_Available data_:

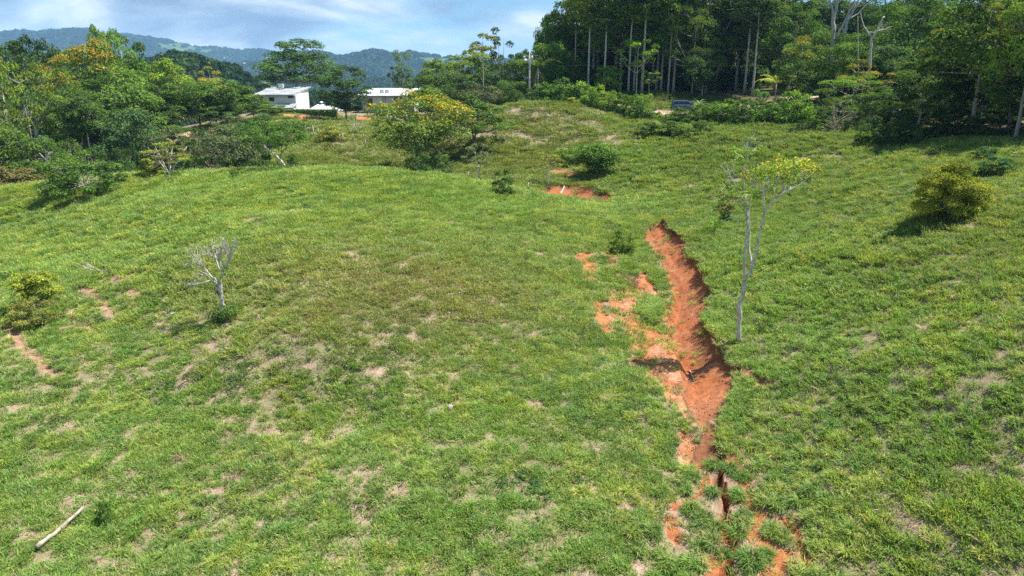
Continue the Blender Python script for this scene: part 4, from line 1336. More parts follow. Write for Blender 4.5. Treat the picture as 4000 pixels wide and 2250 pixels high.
tree('white_stemmed_tree', gen_tree(218, H=4.6, bole=2.0, R=2.3, nl=18, lobe=0.55, leaf=0.17, nleaf=190, pal='yellow', tr=0.11, stems=7, spread=0.75, pale=True, flat=0.5, shape='umbrella', limb=1.2), 428, 70, 356, 120, 'small fan-shaped tree with many white stems on the brow', Vbase=446, tint=(0.8, 0.9, 1))
tree('brow_bush', SHRUB[3], 376, 70, 402, 66, 'yellow-green shrub at the foot of the fan-shaped white-stemmed tree', 'bush', Vbase=447, tint=(0.9, 1, 1))
tree('brow_tree', BUSHTREE[0], 592, 78, 318, 130, 'grey-green tree with thin pale leaning stems on the brow', Vbase=None, tint=(0.95, 1, 1))
tree('brow_tree', BUSHTREE[0], 535, 82, 338, 100, 'grey-green scrub tree behind the fan-shaped white-stemmed tree', tint=(0.9, 0.95, 0.9))
tree('brow_tree', BUSHTREE[1], 655, 84, 302, 90, 'bushy green tree between the grey-green tree and the bent white trunk', tint=(0.9, 1, 1))
tree('brow_tree', BUSHTREE[0], 606, 104, 288, 112, 'grey-green tree hiding part of the earth road from the pasture', tint=(0.95, 1, 0.95))
tree('brow_tree', BUSHTREE[1], 672, 110, 290, 96, 'green scrub tree in front of the first house', tint=(0.95, 1, 0.95))
tree('brow_tree', BUSHTREE[1], 515, 106, 322, 70, 'small scrub tree under the orange road bank', tint=(0.85, 0.9, 0.9))
tree('brow_tree', BUSHTREE[2], 760, 118, 300, 60, 'light green scrub tree at the end of the earth bank', tint=(0.9, 0.95, 0.95))
tree('roadside_bush', SHRUB[1], 735, 132, 290, 52, 'light green bush in front of the orange earth bank', 'bush')
tree('brow_bush', SHRUB[2], 620, 78, 372, 110, 'dark undergrowth bush on the brow under the grey-green tree', 'bush')
tree('brow_bush', SHRUB[0], 480, 76, 392, 80, 'green bush beside the fan-shaped white-stemmed tree', 'bush', tint=(0.9, 0.95, 1))
tree('brow_bush', SHRUB[4], 30, 66, 418, 130, 'brownish bush at the foot of the dead white-branched shrub', 'bush')
tree('brow_bush', SHRUB[0], 98, 72, 405, 90, 'green bush with pale branches poking out of it', 'bush')
tree('brow_bush', SHRUB[2], 300, 76, 405, 90, 'shady bush filling the mouth of the hollow', 'bush', tint=(0.8, 0.9, 1))
tree('roadside_bush', SHRUB[3], 832, 100, 318, 70, 'bright yellow-green broad-leaved bush by the fence posts', 'bush', Vbase=352)
tree('roadside_bush', SHRUB[0], 965, 110, 318, 46, 'low green bush by the grassy bank', 'bush')
# tree with a bent white trunk
bt = gen_tree(219, H=6.0, bole=2.2, R=4.0, nl=30, lobe=0.85, leaf=0.2, nleaf=300, pal='mid', tr=0.10, flat=0.7, fill=0.5)
_b = Tubes()
_b.add(bez(np.array([1.1, 0, -0.3]), np.array([0.3, 0.0, 1.6]), np.array([-0.9, 0, 2.3]), 9), np.linspace(0.17, 0.10, 9) * np.array([1.2, 1, .95, 1.1, 1, .9, 1, 1, 1]), 8)
_b.add(bez(np.array([-0.9, 0, 2.3]), np.array([-1.6, 0.1, 2.8]), np.array([-1.5, 0, 4.0]), 6), np.linspace(0.10, 0.05, 6), 6)
_b.add(bez(np.array([0.25, 0, 1.35]), np.array([0.4, 0.1, 1.9]), np.array([1.6, 0, 3.3]), 6), np.linspace(0.09, 0.04, 6), 6, (0.55, 0.5, 0.45))
bt['trunk'] = _b.mesh('trunk', M_PALE_BARK)
tree('bent_trunk_tree', bt, 700, 72, 304, 165, 'spreading tree with a thick bent white trunk on the brow', Vbase=428, rz=0.0, tint=(0.95, 1.05, 1.05))
tree('brow_bush', SHRUB[0], 738, 74, 388, 30, 'thin upright bush next to the bent white trunk', 'bush', Vbase=424)

# pair of bushes on the near slope
tree('slope_bush', gen_tree(221, H=3.0, bole=0.25, R=1.1, nl=22, lobe=0.42, leaf=0.13, nleaf=260, pal='yellow', tr=0.05, stems=2, flat=0.9, fill=0.5), 100, 40, 686, 98, 'upright bush with yellow-green top above a low rounded bush', 'bush', Vbase=768, tint=(1.1, 1.25, 1))
tree('slope_bush', gen_tree(222, H=1.5, bole=0.1, R=1.3, nl=24, lobe=0.36, leaf=0.10, nleaf=230, pal='brown', tr=0.03, stems=4, flat=0.7, fill=0.5, shape='mound'), 92, 38, 752, 118, 'low rounded brownish-green bush in front of the upright one', 'bush', Vbase=812, tint=(1.6, 1.9, 1.2))
tree('slope_bush', gen_tree(223, H=4.2, bole=0.5, R=2.3, nl=70, lobe=0.66, leaf=0.13, nleaf=520, pal='yellow', tr=0.08, stems=3, flat=0.7, fill=0.6, lean=(0.5, 0), shape='mound'), 2385, 46, 405, 152, 'broad feathery olive-yellow bush casting shade on the far pasture slope', 'bush', Vbase=545, tint=(1.05, 1.15, 0.9))
tree('slope_bush', SHRUB[0], 2480, 55, 370, 62, 'bluish-green shrub behind the feathery olive-yellow bush', 'bush', tint=(0.7, 0.95, 1.7))
tree('slope_bush', SHRUB[0], 2508, 50, 395, 90, 'larger bluish-green shrub beside the feathery olive-yellow bush', 'bush', tint=(0.65, 0.9, 1.6))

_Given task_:
Extract all the data above exactly, excluding every picture.

_Response to the exercise_:
Continue the Blender Python script for this scene: part 4, from line 1336. More parts follow. Write for Blender 4.5. Treat the picture as 4000 pixels wide and 2250 pixels high.
tree('white_stemmed_tree', gen_tree(218, H=4.6, bole=2.0, R=2.3, nl=18, lobe=0.55, leaf=0.17, nleaf=190, pal='yellow', tr=0.11, stems=7, spread=0.75, pale=True, flat=0.5, shape='umbrella', limb=1.2), 428, 70, 356, 120, 'small fan-shaped tree with many white stems on the brow', Vbase=446, tint=(0.8, 0.9, 1))
tree('brow_bush', SHRUB[3], 376, 70, 402, 66, 'yellow-green shrub at the foot of the fan-shaped white-stemmed tree', 'bush', Vbase=447, tint=(0.9, 1, 1))
tree('brow_tree', BUSHTREE[0], 592, 78, 318, 130, 'grey-green tree with thin pale leaning stems on the brow', Vbase=None, tint=(0.95, 1, 1))
tree('brow_tree', BUSHTREE[0], 535, 82, 338, 100, 'grey-green scrub tree behind the fan-shaped white-stemmed tree', tint=(0.9, 0.95, 0.9))
tree('brow_tree', BUSHTREE[1], 655, 84, 302, 90, 'bushy green tree between the grey-green tree and the bent white trunk', tint=(0.9, 1, 1))
tree('brow_tree', BUSHTREE[0], 606, 104, 288, 112, 'grey-green tree hiding part of the earth road from the pasture', tint=(0.95, 1, 0.95))
tree('brow_tree', BUSHTREE[1], 672, 110, 290, 96, 'green scrub tree in front of the first house', tint=(0.95, 1, 0.95))
tree('brow_tree', BUSHTREE[1], 515, 106, 322, 70, 'small scrub tree under the orange road bank', tint=(0.85, 0.9, 0.9))
tree('brow_tree', BUSHTREE[2], 760, 118, 300, 60, 'light green scrub tree at the end of the earth bank', tint=(0.9, 0.95, 0.95))
tree('roadside_bush', SHRUB[1], 735, 132, 290, 52, 'light green bush in front of the orange earth bank', 'bush')
tree('brow_bush', SHRUB[2], 620, 78, 372, 110, 'dark undergrowth bush on the brow under the grey-green tree', 'bush')
tree('brow_bush', SHRUB[0], 480, 76, 392, 80, 'green bush beside the fan-shaped white-stemmed tree', 'bush', tint=(0.9, 0.95, 1))
tree('brow_bush', SHRUB[4], 30, 66, 418, 130, 'brownish bush at the foot of the dead white-branched shrub', 'bush')
tree('brow_bush', SHRUB[0], 98, 72, 405, 90, 'green bush with pale branches poking out of it', 'bush')
tree('brow_bush', SHRUB[2], 300, 76, 405, 90, 'shady bush filling the mouth of the hollow', 'bush', tint=(0.8, 0.9, 1))
tree('roadside_bush', SHRUB[3], 832, 100, 318, 70, 'bright yellow-green broad-leaved bush by the fence posts', 'bush', Vbase=352)
tree('roadside_bush', SHRUB[0], 965, 110, 318, 46, 'low green bush by the grassy bank', 'bush')
# tree with a bent white trunk
bt = gen_tree(219, H=6.0, bole=2.2, R=4.0, nl=30, lobe=0.85, leaf=0.2, nleaf=300, pal='mid', tr=0.10, flat=0.7, fill=0.5)
_b = Tubes()
_b.add(bez(np.array([1.1, 0, -0.3]), np.array([0.3, 0.0, 1.6]), np.array([-0.9, 0, 2.3]), 9), np.linspace(0.17, 0.10, 9) * np.array([1.2, 1, .95, 1.1, 1, .9, 1, 1, 1]), 8)
_b.add(bez(np.array([-0.9, 0, 2.3]), np.array([-1.6, 0.1, 2.8]), np.array([-1.5, 0, 4.0]), 6), np.linspace(0.10, 0.05, 6), 6)
_b.add(bez(np.array([0.25, 0, 1.35]), np.array([0.4, 0.1, 1.9]), np.array([1.6, 0, 3.3]), 6), np.linspace(0.09, 0.04, 6), 6, (0.55, 0.5, 0.45))
bt['trunk'] = _b.mesh('trunk', M_PALE_BARK)
tree('bent_trunk_tree', bt, 700, 72, 304, 165, 'spreading tree with a thick bent white trunk on the brow', Vbase=428, rz=0.0, tint=(0.95, 1.05, 1.05))
tree('brow_bush', SHRUB[0], 738, 74, 388, 30, 'thin upright bush next to the bent white trunk', 'bush', Vbase=424)

# pair of bushes on the near slope
tree('slope_bush', gen_tree(221, H=3.0, bole=0.25, R=1.1, nl=22, lobe=0.42, leaf=0.13, nleaf=260, pal='yellow', tr=0.05, stems=2, flat=0.9, fill=0.5), 100, 40, 686, 98, 'upright bush with yellow-green top above a low rounded bush', 'bush', Vbase=768, tint=(1.1, 1.25, 1))
tree('slope_bush', gen_tree(222, H=1.5, bole=0.1, R=1.3, nl=24, lobe=0.36, leaf=0.10, nleaf=230, pal='brown', tr=0.03, stems=4, flat=0.7, fill=0.5, shape='mound'), 92, 38, 752, 118, 'low rounded brownish-green bush in front of the upright one', 'bush', Vbase=812, tint=(1.6, 1.9, 1.2))
tree('slope_bush', gen_tree(223, H=4.2, bole=0.5, R=2.3, nl=70, lobe=0.66, leaf=0.13, nleaf=520, pal='yellow', tr=0.08, stems=3, flat=0.7, fill=0.6, lean=(0.5, 0), shape='mound'), 2385, 46, 405, 152, 'broad feathery olive-yellow bush casting shade on the far pasture slope', 'bush', Vbase=545, tint=(1.05, 1.15, 0.9))
tree('slope_bush', SHRUB[0], 2480, 55, 370, 62, 'bluish-green shrub behind the feathery olive-yellow bush', 'bush', tint=(0.7, 0.95, 1.7))
tree('slope_bush', SHRUB[0], 2508, 50, 395, 90, 'larger bluish-green shrub beside the feathery olive-yellow bush', 'bush', tint=(0.65, 0.9, 1.6))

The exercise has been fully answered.